**Task goal**
Reproduce the material in full, exactly as written.

**Information provided**
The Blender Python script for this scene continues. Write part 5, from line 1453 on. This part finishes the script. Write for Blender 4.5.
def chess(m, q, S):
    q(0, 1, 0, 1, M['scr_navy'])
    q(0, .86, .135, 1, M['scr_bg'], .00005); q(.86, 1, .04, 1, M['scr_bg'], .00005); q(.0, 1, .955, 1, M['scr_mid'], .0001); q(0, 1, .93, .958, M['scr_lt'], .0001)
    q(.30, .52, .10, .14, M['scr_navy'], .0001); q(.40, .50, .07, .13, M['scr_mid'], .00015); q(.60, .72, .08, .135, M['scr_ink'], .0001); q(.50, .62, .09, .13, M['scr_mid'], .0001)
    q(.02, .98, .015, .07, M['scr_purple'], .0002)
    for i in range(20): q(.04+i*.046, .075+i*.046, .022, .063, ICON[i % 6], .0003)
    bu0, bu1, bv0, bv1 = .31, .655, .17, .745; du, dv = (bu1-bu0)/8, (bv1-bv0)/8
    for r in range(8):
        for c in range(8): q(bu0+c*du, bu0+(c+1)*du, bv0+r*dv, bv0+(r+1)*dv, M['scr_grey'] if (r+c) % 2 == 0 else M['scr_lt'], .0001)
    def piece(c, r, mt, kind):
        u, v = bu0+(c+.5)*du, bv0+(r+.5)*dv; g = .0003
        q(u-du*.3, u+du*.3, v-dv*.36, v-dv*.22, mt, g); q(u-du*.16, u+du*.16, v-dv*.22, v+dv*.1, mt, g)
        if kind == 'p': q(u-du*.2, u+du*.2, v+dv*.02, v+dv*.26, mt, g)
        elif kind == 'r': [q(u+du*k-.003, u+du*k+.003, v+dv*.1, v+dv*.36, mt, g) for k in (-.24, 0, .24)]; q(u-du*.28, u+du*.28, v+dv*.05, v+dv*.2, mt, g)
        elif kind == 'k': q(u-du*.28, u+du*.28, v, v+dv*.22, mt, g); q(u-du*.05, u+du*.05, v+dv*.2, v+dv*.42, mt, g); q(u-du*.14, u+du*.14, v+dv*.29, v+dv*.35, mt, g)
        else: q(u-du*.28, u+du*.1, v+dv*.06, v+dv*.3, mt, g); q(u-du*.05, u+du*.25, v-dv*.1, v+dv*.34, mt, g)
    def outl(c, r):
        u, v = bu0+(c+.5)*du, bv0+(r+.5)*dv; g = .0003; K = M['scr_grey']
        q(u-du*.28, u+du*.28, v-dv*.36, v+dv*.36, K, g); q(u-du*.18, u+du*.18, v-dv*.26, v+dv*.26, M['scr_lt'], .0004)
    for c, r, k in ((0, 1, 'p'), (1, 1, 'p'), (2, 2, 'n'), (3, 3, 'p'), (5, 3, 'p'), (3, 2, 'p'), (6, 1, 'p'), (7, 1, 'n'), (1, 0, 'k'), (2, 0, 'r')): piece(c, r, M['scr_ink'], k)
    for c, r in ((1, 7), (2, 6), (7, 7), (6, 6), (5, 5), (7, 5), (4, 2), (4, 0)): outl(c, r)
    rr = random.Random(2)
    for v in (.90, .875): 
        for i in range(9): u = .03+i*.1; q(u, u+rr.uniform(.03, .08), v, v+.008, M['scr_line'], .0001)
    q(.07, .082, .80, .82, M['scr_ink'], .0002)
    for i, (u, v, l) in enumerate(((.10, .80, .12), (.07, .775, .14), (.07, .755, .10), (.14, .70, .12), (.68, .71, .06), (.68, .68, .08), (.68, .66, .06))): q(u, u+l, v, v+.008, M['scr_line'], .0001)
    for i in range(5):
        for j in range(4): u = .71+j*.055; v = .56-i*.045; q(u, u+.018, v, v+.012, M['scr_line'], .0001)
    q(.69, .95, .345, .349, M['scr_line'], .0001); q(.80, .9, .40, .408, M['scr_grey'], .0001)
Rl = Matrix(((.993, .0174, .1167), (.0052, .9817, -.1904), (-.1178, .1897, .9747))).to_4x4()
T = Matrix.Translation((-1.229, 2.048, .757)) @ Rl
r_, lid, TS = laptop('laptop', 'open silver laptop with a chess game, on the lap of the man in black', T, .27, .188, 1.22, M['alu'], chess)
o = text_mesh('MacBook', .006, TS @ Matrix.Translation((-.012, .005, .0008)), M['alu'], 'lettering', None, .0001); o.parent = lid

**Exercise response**
The Blender Python script for this scene continues. Write part 5, from line 1453 on. This part finishes the script. Write for Blender 4.5.
def chess(m, q, S):
    q(0, 1, 0, 1, M['scr_navy'])
    q(0, .86, .135, 1, M['scr_bg'], .00005); q(.86, 1, .04, 1, M['scr_bg'], .00005); q(.0, 1, .955, 1, M['scr_mid'], .0001); q(0, 1, .93, .958, M['scr_lt'], .0001)
    q(.30, .52, .10, .14, M['scr_navy'], .0001); q(.40, .50, .07, .13, M['scr_mid'], .00015); q(.60, .72, .08, .135, M['scr_ink'], .0001); q(.50, .62, .09, .13, M['scr_mid'], .0001)
    q(.02, .98, .015, .07, M['scr_purple'], .0002)
    for i in range(20): q(.04+i*.046, .075+i*.046, .022, .063, ICON[i % 6], .0003)
    bu0, bu1, bv0, bv1 = .31, .655, .17, .745; du, dv = (bu1-bu0)/8, (bv1-bv0)/8
    for r in range(8):
        for c in range(8): q(bu0+c*du, bu0+(c+1)*du, bv0+r*dv, bv0+(r+1)*dv, M['scr_grey'] if (r+c) % 2 == 0 else M['scr_lt'], .0001)
    def piece(c, r, mt, kind):
        u, v = bu0+(c+.5)*du, bv0+(r+.5)*dv; g = .0003
        q(u-du*.3, u+du*.3, v-dv*.36, v-dv*.22, mt, g); q(u-du*.16, u+du*.16, v-dv*.22, v+dv*.1, mt, g)
        if kind == 'p': q(u-du*.2, u+du*.2, v+dv*.02, v+dv*.26, mt, g)
        elif kind == 'r': [q(u+du*k-.003, u+du*k+.003, v+dv*.1, v+dv*.36, mt, g) for k in (-.24, 0, .24)]; q(u-du*.28, u+du*.28, v+dv*.05, v+dv*.2, mt, g)
        elif kind == 'k': q(u-du*.28, u+du*.28, v, v+dv*.22, mt, g); q(u-du*.05, u+du*.05, v+dv*.2, v+dv*.42, mt, g); q(u-du*.14, u+du*.14, v+dv*.29, v+dv*.35, mt, g)
        else: q(u-du*.28, u+du*.1, v+dv*.06, v+dv*.3, mt, g); q(u-du*.05, u+du*.25, v-dv*.1, v+dv*.34, mt, g)
    def outl(c, r):
        u, v = bu0+(c+.5)*du, bv0+(r+.5)*dv; g = .0003; K = M['scr_grey']
        q(u-du*.28, u+du*.28, v-dv*.36, v+dv*.36, K, g); q(u-du*.18, u+du*.18, v-dv*.26, v+dv*.26, M['scr_lt'], .0004)
    for c, r, k in ((0, 1, 'p'), (1, 1, 'p'), (2, 2, 'n'), (3, 3, 'p'), (5, 3, 'p'), (3, 2, 'p'), (6, 1, 'p'), (7, 1, 'n'), (1, 0, 'k'), (2, 0, 'r')): piece(c, r, M['scr_ink'], k)
    for c, r in ((1, 7), (2, 6), (7, 7), (6, 6), (5, 5), (7, 5), (4, 2), (4, 0)): outl(c, r)
    rr = random.Random(2)
    for v in (.90, .875): 
        for i in range(9): u = .03+i*.1; q(u, u+rr.uniform(.03, .08), v, v+.008, M['scr_line'], .0001)
    q(.07, .082, .80, .82, M['scr_ink'], .0002)
    for i, (u, v, l) in enumerate(((.10, .80, .12), (.07, .775, .14), (.07, .755, .10), (.14, .70, .12), (.68, .71, .06), (.68, .68, .08), (.68, .66, .06))): q(u, u+l, v, v+.008, M['scr_line'], .0001)
    for i in range(5):
        for j in range(4): u = .71+j*.055; v = .56-i*.045; q(u, u+.018, v, v+.012, M['scr_line'], .0001)
    q(.69, .95, .345, .349, M['scr_line'], .0001); q(.80, .9, .40, .408, M['scr_grey'], .0001)
Rl = Matrix(((.993, .0174, .1167), (.0052, .9817, -.1904), (-.1178, .1897, .9747))).to_4x4()
T = Matrix.Translation((-1.229, 2.048, .757)) @ Rl
r_, lid, TS = laptop('laptop', 'open silver laptop with a chess game, on the lap of the man in black', T, .27, .188, 1.22, M['alu'], chess)
o = text_mesh('MacBook', .006, TS @ Matrix.Translation((-.012, .005, .0008)), M['alu'], 'lettering', None, .0001); o.parent = lid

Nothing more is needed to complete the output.